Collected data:
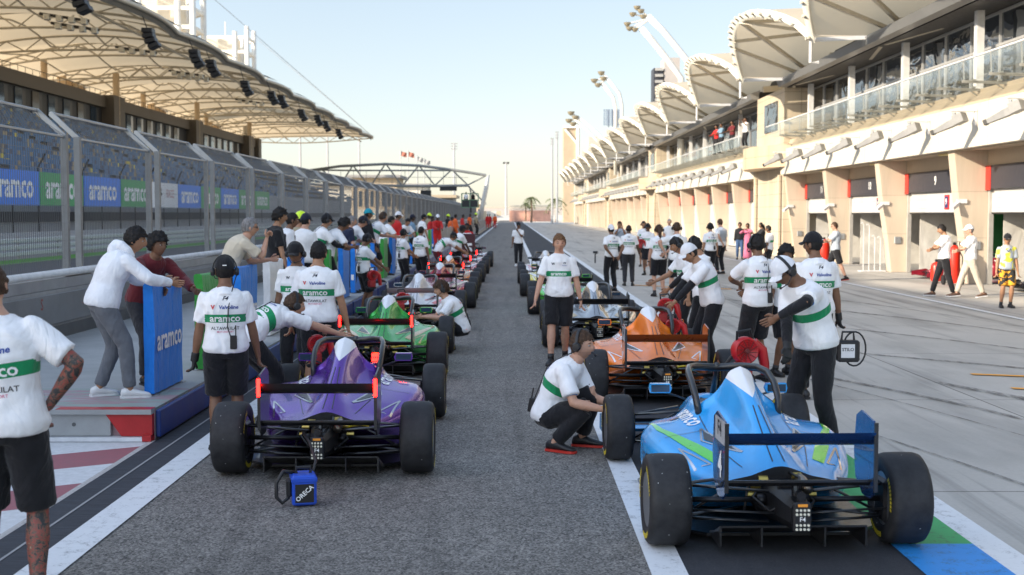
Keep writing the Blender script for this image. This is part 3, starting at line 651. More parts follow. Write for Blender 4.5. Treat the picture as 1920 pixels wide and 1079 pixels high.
P('person in grey shirt and black shorts with folded arms walking along the garages', 1565, 527, 84, 1.80, 1, top='greytee', skin='fair', hair='brown', shades=True, shoes='red', hl=(.12,.28,1.15), hr=(-.10,.30,1.18), el=(-1,.1,-.3), er=(1,.1,-.3), fl=(-.07,-.30,.10), fr=(.07,.28,.08))
P('bearded person in pale shirt and black trousers with folded arms before garage nine', 1768, 556, 84, 1.80, 1, top='white', skin='tan', hair='black', beard=True, shorts=False, shoes='brown', hl=(.12,.28,1.12), hr=(-.10,.30,1.15), el=(-1,.1,-.3), er=(1,.1,-.3), fl=(-.07,-.22,.08), fr=(.07,.26,.08), head=(0,14,0))
P('person in white cap and stone trousers walking left beside the bearded one', 1817, 558, 84, 1.78, 1, top='white', skin='fair', hair='grey', cap='white', hairstyle='undercap', bottom='stone', shorts=False, shoes='brown', hl=(.12,.28,1.12), hr=(-.10,.30,1.15), el=(-1,.1,-.3), er=(1,.1,-.3), fl=(-.07,-.30,.10), fr=(.07,.30,.08))
P('young person in dark cap, grey tee and amber print shorts by the right edge', 1884, 577, 176, 1.62, 1, top='greyyellow', vest=None, skin='tan', cap='black', hairstyle='undercap', bottom='amber', lanyard=True, head=(10,5,0))
P('person in dark cap walking up the white line talking on a radio', 972, 499, 180, 1.72, 1, top='white', skin='brown', cap='black', hairstyle='undercap', shorts=False, shoes='white', hl=(.02,.22,1.38), el=(-.6,0,-1), fl=(-.09,-.12,.08), fr=(.09,.14,.08))
# left side, on the pit lane by the cars
P('person in black cap and headset looking down at a red bag beside the left row', 683, 592, -58, 1.66, 1, skin='brown', cap='black', headset=True, hairstyle='undercap', hl=(-.12,.45,.98), hr=(.14,.45,.98), head=(0,18,0), text='back', bottom='black')
P('person with headset and black trousers by the padded boards, hands in front', 755, 545, -55, 1.64, 1, skin='tan', cap='black', headset=True, hairstyle='undercap', hl=(-.1,.35,1.0), hr=(.1,.35,1.0), shorts=False, bottom='black')
P('person with short black hair and bare legs by the boards, arms hanging', 789, 541, -30, 1.70, 1, skin='brown', hairstyle='short', text='back')
P('person bending deep over a red car in the left row', 832, 530, -70, 1.78, 1, skin='tan', hair='brown', lean=62, pelvis=(0,-.2,.93), hl=(-.12,.85,.75), hr=(.14,.8,.75), shorts=False, bottom='maroon', cap='black', headset=True, hairstyle='undercap')
P('person in black cap leaning forward over the red car with one arm down', 856, 528, -60, 1.74, 1, skin='dark', cap='black', hairstyle='undercap', lean=20, hl=(-.1,.5,.8), hr=(.1,.5,.75))
P('marshal in orange and white vest standing behind the board with the white numbers', 876, 508, 178, 1.72, 1, top='red', vest='white', skin='dark', hair='black', shorts=False, bottom='black', sleeves='long')
# spectators and crew on the platform behind the boards
def Q(label, px, Yd, yaw, h, **k):
    k.setdefault('lod', 1); k.setdefault('lean', 16); k.setdefault('pelvis', (0,-.1,.94)); 
    L = R(k['lean']); d = k['pelvis'][1]+.19*sin(.55*L)+.325*sin(L)+.06; return person(label, at(px, Yd)+d*sin(R(yaw)), Yd-d*cos(R(yaw)), .29, yaw, h, **k)
LEANH = dict(hl=(-.08,.42,1.08), hr=(.12,.40,1.08), el=(-.7,.3,-1), er=(.7,.3,-1))
Q('person with tousled black hair behind the older polo wearer, in dark top', 527, 20.2, -75, 1.86, top='black', skin='tan', hairstyle='curly', lean=4, shorts=False)
Q('person with short black hair and dark vest beside the lime helmet', 549, 21.0, -70, 1.80, top='team', vest='charcoal', skin='brown', shorts=False, lean=10)
Q('marshal in lime helmet behind the navy cap', 566, 22.6, -60, 1.80, top='khaki', cap='lime', skin='tan', lean=4, shorts=False)
Q('broad person in navy cap and plain white shirt with back turned', 575, 22.0, -28, 1.78, top='white', cap='navy', hairstyle='undercap', skin='fair', lean=6, build=1.2, shorts=False)
Q('person in black cap and headset with black under sleeves leaning on a blue board', 612, 24.2, -62, 1.80, cap='black', headset=True, hairstyle='undercap', sleeves='under', skin='tan', lean=18, shorts=False, **LEANH)
Q('person with big curly hair leaning far over the green board', 640, 24.4, -64, 1.80, hairstyle='curly', skin='brown', lean=34, head=(0,14,0), shorts=False, **LEANH)
Q('grey haired person between the curly head and the next headset', 661, 28, -70, 1.74, top='navy', hair='grey', skin='fair', lean=10, shorts=False)
Q('person in dark cap and headset leaning down over the boards behind the curly head', 676, 28.5, -66, 1.84, cap='navy', headset=True, hairstyle='undercap', skin='fair', lean=36, shorts=False, head=(0,10,0), text='back', **LEANH)
Q('person in shiny teal cap and black top', 692, 32, -60, 1.90, top='black', cap='teal', hairstyle='undercap', skin='brown', lean=5, sleeves='long', shorts=False)
Q('tall person with brown hair and headset leaning on the boards with one elbow out', 716, 32.5, -60, 1.90, hair='brown', headset=True, skin='fair', lean=30, shorts=True, **LEANH)
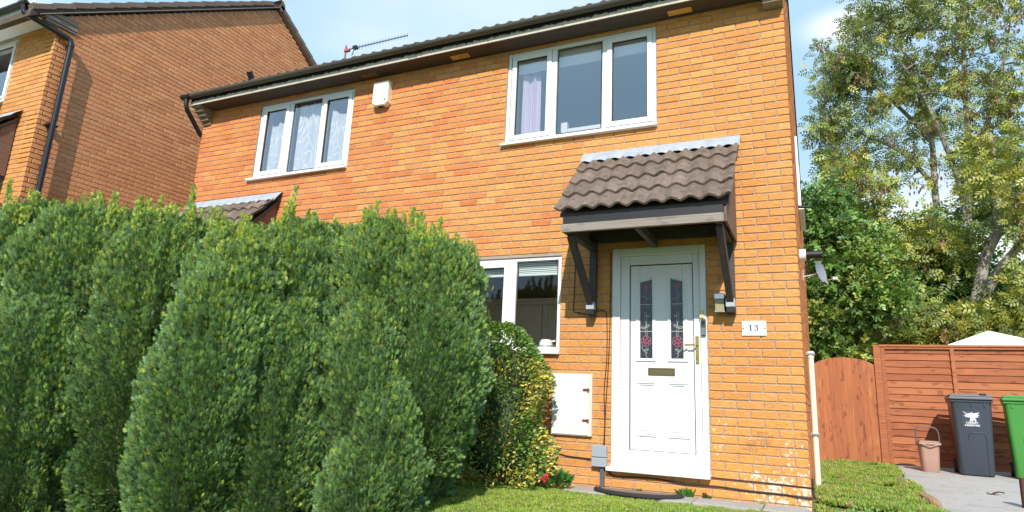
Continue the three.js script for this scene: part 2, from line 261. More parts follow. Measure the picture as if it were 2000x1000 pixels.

-- WORK INSTRUCTIONS --
The pictures should not appear in the copy; every other part of the records above must be returned exactly.

-- SOLUTION --
Keep writing the Blender script for this image. This is part 3, starting at line 651. More parts follow. Write for Blender 4.5. Treat the picture as 1920 pixels wide and 1079 pixels high.
P('person in grey shirt and black shorts with folded arms walking along the garages', 1565, 527, 84, 1.80, 1, top='greytee', skin='fair', hair='brown', shades=True, shoes='red', hl=(.12,.28,1.15), hr=(-.10,.30,1.18), el=(-1,.1,-.3), er=(1,.1,-.3), fl=(-.07,-.30,.10), fr=(.07,.28,.08))
P('bearded person in pale shirt and black trousers with folded arms before garage nine', 1768, 556, 84, 1.80, 1, top='white', skin='tan', hair='black', beard=True, shorts=False, shoes='brown', hl=(.12,.28,1.12), hr=(-.10,.30,1.15), el=(-1,.1,-.3), er=(1,.1,-.3), fl=(-.07,-.22,.08), fr=(.07,.26,.08), head=(0,14,0))
P('person in white cap and stone trousers walking left beside the bearded one', 1817, 558, 84, 1.78, 1, top='white', skin='fair', hair='grey', cap='white', hairstyle='undercap', bottom='stone', shorts=False, shoes='brown', hl=(.12,.28,1.12), hr=(-.10,.30,1.15), el=(-1,.1,-.3), er=(1,.1,-.3), fl=(-.07,-.30,.10), fr=(.07,.30,.08))
P('young person in dark cap, grey tee and amber print shorts by the right edge', 1884, 577, 176, 1.62, 1, top='greyyellow', vest=None, skin='tan', cap='black', hairstyle='undercap', bottom='amber', lanyard=True, head=(10,5,0))
P('person in dark cap walking up the white line talking on a radio', 972, 499, 180, 1.72, 1, top='white', skin='brown', cap='black', hairstyle='undercap', shorts=False, shoes='white', hl=(.02,.22,1.38), el=(-.6,0,-1), fl=(-.09,-.12,.08), fr=(.09,.14,.08))
# left side, on the pit lane by the cars
P('person in black cap and headset looking down at a red bag beside the left row', 683, 592, -58, 1.66, 1, skin='brown', cap='black', headset=True, hairstyle='undercap', hl=(-.12,.45,.98), hr=(.14,.45,.98), head=(0,18,0), text='back', bottom='black')
P('person with headset and black trousers by the padded boards, hands in front', 755, 545, -55, 1.64, 1, skin='tan', cap='black', headset=True, hairstyle='undercap', hl=(-.1,.35,1.0), hr=(.1,.35,1.0), shorts=False, bottom='black')
P('person with short black hair and bare legs by the boards, arms hanging', 789, 541, -30, 1.70, 1, skin='brown', hairstyle='short', text='back')
P('person bending deep over a red car in the left row', 832, 530, -70, 1.78, 1, skin='tan', hair='brown', lean=62, pelvis=(0,-.2,.93), hl=(-.12,.85,.75), hr=(.14,.8,.75), shorts=False, bottom='maroon', cap='black', headset=True, hairstyle='undercap')
P('person in black cap leaning forward over the red car with one arm down', 856, 528, -60, 1.74, 1, skin='dark', cap='black', hairstyle='undercap', lean=20, hl=(-.1,.5,.8), hr=(.1,.5,.75))
P('marshal in orange and white vest standing behind the board with the white numbers', 876, 508, 178, 1.72, 1, top='red', vest='white', skin='dark', hair='black', shorts=False, bottom='black', sleeves='long')
# spectators and crew on the platform behind the boards
def Q(label, px, Yd, yaw, h, **k):
    k.setdefault('lod', 1); k.setdefault('lean', 16); k.setdefault('pelvis', (0,-.1,.94)); 
    L = R(k['lean']); d = k['pelvis'][1]+.19*sin(.55*L)+.325*sin(L)+.06; return person(label, at(px, Yd)+d*sin(R(yaw)), Yd-d*cos(R(yaw)), .29, yaw, h, **k)
LEANH = dict(hl=(-.08,.42,1.08), hr=(.12,.40,1.08), el=(-.7,.3,-1), er=(.7,.3,-1))
Q('person with tousled black hair behind the older polo wearer, in dark top', 527, 20.2, -75, 1.86, top='black', skin='tan', hairstyle='curly', lean=4, shorts=False)
Q('person with short black hair and dark vest beside the lime helmet', 549, 21.0, -70, 1.80, top='team', vest='charcoal', skin='brown', shorts=False, lean=10)
Q('marshal in lime helmet behind the navy cap', 566, 22.6, -60, 1.80, top='khaki', cap='lime', skin='tan', lean=4, shorts=False)
Q('broad person in navy cap and plain white shirt with back turned', 575, 22.0, -28, 1.78, top='white', cap='navy', hairstyle='undercap', skin='fair', lean=6, build=1.2, shorts=False)
Q('person in black cap and headset with black under sleeves leaning on a blue board', 612, 24.2, -62, 1.80, cap='black', headset=True, hairstyle='undercap', sleeves='under', skin='tan', lean=18, shorts=False, **LEANH)
Q('person with big curly hair leaning far over the green board', 640, 24.4, -64, 1.80, hairstyle='curly', skin='brown', lean=34, head=(0,14,0), shorts=False, **LEANH)
Q('grey haired person between the curly head and the next headset', 661, 28, -70, 1.74, top='navy', hair='grey', skin='fair', lean=10, shorts=False)
Q('person in dark cap and headset leaning down over the boards behind the curly head', 676, 28.5, -66, 1.84, cap='navy', headset=True, hairstyle='undercap', skin='fair', lean=36, shorts=False, head=(0,10,0), text='back', **LEANH)
Q('person in shiny teal cap and black top', 692, 32, -60, 1.90, top='black', cap='teal', hairstyle='undercap', skin='brown', lean=5, sleeves='long', shorts=False)
Q('tall person with brown hair and headset leaning on the boards with one elbow out', 716, 32.5, -60, 1.90, hair='brown', headset=True, skin='fair', lean=30, shorts=True, **LEANH)
Continue the three.js script for this scene: part 2, from line 261. More parts follow. Measure the picture as if it were 2000x1000 pixels.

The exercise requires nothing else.